Suele ser tan fuerte la incidencia de este entramado de interrelaciones y tan compleja su gestión que habitualmente ante el riesgo continuo de conflicto se suele preferir el aislamiento o el silencio profesional y la reducción de las interrelaciones a su dimensión administrativa. Una muestra de ello son las sesiones de evaluación en las que se decide el suspenso o aprobado de los alumnos o se proponen estrategias para resolver dificultades disciplinarias o de control: gestión administrativa de la educación, pura y dura. Todo justificado en un mal entendido respeto por la “autonomía” docente o por la supuesta profesionalidad de los compañeros del claustro.
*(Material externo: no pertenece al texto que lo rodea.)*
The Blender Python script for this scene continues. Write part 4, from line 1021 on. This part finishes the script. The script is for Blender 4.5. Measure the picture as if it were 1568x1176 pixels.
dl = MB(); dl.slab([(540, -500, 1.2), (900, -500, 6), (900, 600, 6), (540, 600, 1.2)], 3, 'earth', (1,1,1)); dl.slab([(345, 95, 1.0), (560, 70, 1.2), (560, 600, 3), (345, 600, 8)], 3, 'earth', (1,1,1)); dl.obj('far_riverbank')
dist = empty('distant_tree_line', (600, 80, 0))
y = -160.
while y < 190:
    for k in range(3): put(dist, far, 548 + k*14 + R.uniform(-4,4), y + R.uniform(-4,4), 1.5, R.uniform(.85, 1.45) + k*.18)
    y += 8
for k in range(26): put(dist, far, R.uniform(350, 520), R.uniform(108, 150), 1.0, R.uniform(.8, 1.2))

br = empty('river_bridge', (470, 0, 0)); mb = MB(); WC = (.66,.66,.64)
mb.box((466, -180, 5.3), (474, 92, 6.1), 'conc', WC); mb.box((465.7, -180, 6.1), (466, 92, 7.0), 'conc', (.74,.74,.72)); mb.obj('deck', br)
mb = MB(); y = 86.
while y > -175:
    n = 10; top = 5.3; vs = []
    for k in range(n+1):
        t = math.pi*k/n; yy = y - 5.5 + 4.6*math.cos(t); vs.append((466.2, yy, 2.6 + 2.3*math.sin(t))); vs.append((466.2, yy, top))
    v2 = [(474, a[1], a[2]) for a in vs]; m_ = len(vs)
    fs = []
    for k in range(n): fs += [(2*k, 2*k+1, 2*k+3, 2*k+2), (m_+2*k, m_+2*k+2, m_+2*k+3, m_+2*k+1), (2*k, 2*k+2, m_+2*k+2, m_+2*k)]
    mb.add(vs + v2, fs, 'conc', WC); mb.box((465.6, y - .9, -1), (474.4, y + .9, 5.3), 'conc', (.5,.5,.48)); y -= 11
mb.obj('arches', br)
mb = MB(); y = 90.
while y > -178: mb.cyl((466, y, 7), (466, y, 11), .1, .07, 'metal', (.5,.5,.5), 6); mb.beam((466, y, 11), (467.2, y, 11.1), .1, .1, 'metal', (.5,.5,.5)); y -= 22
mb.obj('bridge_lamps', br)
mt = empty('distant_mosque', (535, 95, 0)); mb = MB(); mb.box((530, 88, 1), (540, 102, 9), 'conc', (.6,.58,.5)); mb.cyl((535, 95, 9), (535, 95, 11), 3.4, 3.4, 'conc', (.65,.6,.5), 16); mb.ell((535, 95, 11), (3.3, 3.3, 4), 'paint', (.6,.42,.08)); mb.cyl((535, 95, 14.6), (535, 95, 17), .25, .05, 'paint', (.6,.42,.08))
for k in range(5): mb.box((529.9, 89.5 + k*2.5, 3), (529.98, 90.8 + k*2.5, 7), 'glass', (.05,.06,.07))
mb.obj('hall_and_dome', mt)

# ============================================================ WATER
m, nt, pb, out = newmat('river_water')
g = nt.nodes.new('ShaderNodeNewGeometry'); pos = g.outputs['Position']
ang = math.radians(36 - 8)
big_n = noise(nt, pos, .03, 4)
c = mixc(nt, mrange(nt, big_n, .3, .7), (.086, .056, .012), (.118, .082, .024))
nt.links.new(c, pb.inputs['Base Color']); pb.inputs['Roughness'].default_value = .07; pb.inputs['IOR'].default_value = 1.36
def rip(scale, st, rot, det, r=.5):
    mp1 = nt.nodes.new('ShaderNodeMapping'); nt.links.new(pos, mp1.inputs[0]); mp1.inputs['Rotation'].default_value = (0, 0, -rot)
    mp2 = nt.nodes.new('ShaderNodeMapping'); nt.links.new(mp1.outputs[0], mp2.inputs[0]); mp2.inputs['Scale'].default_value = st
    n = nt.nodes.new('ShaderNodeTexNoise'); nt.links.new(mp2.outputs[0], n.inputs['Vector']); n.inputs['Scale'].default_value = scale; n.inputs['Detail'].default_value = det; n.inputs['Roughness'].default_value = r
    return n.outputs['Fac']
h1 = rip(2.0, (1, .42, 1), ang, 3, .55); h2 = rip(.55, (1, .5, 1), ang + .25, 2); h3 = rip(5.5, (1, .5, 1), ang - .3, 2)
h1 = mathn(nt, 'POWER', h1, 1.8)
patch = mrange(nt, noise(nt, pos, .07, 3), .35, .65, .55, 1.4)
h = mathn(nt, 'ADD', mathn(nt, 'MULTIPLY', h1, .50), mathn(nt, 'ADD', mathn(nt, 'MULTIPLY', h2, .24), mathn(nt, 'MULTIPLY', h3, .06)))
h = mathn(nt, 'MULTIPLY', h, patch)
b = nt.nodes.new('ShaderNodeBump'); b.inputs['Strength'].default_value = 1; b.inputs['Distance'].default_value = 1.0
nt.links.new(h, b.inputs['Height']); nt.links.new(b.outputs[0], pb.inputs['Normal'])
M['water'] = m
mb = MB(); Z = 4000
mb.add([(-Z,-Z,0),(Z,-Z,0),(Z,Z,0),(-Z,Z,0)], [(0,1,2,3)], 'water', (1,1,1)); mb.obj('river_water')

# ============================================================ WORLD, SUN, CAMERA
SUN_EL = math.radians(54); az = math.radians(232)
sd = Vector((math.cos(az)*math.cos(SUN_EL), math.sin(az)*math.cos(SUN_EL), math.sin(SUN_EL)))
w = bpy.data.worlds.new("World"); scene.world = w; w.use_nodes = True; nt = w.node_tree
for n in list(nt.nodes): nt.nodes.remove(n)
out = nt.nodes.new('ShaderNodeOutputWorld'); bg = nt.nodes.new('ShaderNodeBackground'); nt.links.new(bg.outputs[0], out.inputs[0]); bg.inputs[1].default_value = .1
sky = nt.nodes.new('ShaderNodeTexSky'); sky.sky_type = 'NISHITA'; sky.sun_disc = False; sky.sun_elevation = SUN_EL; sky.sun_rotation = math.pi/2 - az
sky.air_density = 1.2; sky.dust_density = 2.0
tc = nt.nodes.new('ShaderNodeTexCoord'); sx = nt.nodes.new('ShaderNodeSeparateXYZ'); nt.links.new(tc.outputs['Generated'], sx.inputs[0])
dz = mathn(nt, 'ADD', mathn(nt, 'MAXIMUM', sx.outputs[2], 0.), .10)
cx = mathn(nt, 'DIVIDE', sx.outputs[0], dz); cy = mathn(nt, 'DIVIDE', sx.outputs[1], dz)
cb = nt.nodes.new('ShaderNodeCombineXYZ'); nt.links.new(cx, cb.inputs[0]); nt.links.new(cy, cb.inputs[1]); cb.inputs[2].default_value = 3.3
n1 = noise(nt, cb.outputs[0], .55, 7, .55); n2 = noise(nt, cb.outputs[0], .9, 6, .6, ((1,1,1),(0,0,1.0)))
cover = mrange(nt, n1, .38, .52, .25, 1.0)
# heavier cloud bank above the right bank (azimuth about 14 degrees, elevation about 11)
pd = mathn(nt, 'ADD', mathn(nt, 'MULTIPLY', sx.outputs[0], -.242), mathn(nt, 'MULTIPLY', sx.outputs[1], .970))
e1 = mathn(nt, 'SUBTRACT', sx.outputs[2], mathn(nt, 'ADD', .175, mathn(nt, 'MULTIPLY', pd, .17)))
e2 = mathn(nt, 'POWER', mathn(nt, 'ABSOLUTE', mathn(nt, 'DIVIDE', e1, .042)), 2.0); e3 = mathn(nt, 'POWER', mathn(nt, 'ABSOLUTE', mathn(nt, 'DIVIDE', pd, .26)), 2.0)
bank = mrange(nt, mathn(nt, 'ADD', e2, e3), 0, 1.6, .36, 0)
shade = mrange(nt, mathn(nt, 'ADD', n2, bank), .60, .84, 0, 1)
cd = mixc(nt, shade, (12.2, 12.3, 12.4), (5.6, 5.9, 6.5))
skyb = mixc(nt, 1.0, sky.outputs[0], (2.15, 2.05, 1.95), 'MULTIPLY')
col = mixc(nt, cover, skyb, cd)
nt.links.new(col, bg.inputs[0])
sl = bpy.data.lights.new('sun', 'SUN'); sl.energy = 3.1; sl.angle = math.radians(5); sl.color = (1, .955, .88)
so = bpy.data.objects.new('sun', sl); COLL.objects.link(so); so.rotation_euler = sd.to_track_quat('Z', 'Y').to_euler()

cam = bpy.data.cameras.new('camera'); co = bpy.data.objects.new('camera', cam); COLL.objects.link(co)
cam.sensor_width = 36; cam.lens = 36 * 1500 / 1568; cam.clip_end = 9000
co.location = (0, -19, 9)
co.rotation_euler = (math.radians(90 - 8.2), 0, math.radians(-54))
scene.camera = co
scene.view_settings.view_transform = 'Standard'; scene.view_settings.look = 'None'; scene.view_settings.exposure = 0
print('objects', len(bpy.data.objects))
De la misma forma que en los alumnos la riqueza de muchos aprendizajes suele darse, sin ser muy conscientes de ello, en los intersticios de la vida escolar (el patio, la salida, las excursiones, las horas de estudio cuando no se estudia, cuando falta el profesor); también entre los profesores, la investigación, la reflexión crítica, el intercambio compartido, el compromiso afectivo y la implicación personal suelen darse en “nuestros propios intersticios”: la cafetería, la sala de profesores, los minutos entre clase y clase; rara vez en las sesiones de evaluación, casi nunca en las reuniones de equipos docentes o en los claustros.
Sé que no siempre es así. Sin embargo, también creo que la frecuencia con la que esta realidad se manifiesta puede ser el punto débil de muchos procesos de transformación en las instituciones educativas. Los cursillos de formación pueden darnos recursos didácticos, competencias tecnológicas, nuevos conocimientos de nuestras respectivas especialidades, es decir, hacernos más “expertos”. En estos cursos de “formación continuada” solemos desarrollar una suerte de techne pedagógica, muy alejada de lo que podríamos denominar una phronesis docente. Aprendemos cómo hacer mejor las cosas –que no es poco–, pero no tanto a cómo hacerlas bien. Tal como afirma Elliot citando a Stenhouse:
La racionalidad técnica, o “techne”, como la denomina Aristóteles, es la forma de razonamiento adecuado para fabricar productos, mientras que la deliberación práctica, o “phronesis”, es la forma adecuada de razonamiento dirigida a hacer bien algo. Estas dos formas de racionalidad que subyacen a los modelos de “objetivos” y de “proceso” de planificación del currículum, respectivamente, tienen mucha historia a sus espaldas. Stenhouse denunciaba el encastillamiento de la racionalidad técnica en nuestro pensamiento sobre la educación y su transformación desde una práctica, en sentido aristotélico, en una tecnología. [1]
Considero muy difícil expandir la educación más allá de las rígidas programaciones, hacer de las paredes del aula muros porosos, promover entre los alumnos dinámicas cooperativas, evaluar procesos más que resultados, posibilitar aprendizajes autónomos y formas democráticas de relación, en suma, impulsar todas aquellas transformaciones que den respuestas a las exigencias de una nueva época, si todo ello, de alguna forma no se refleja también en la relación interpersonal que pueda darse entre profesores, lo cual implica una profunda transformación de nuestras culturas de centro.
La construcción de centros para el siglo XXI –y ahora estoy pensando sobre todo en las enseñanzas medias, que es lo que me resulta profesionalmente más próximo– parece reclamar, además de recursos tecnológicos o formación técnica y pedagógica de los docentes, algo tan sencillo y claro como la transformación de las relaciones de trabajo (y por tanto humanas) entre las y los integrantes de los equipos docentes.



[1] ELLIOT,  J. (1990), La investigación-acción en educación, Madrid: Ediciones Morata.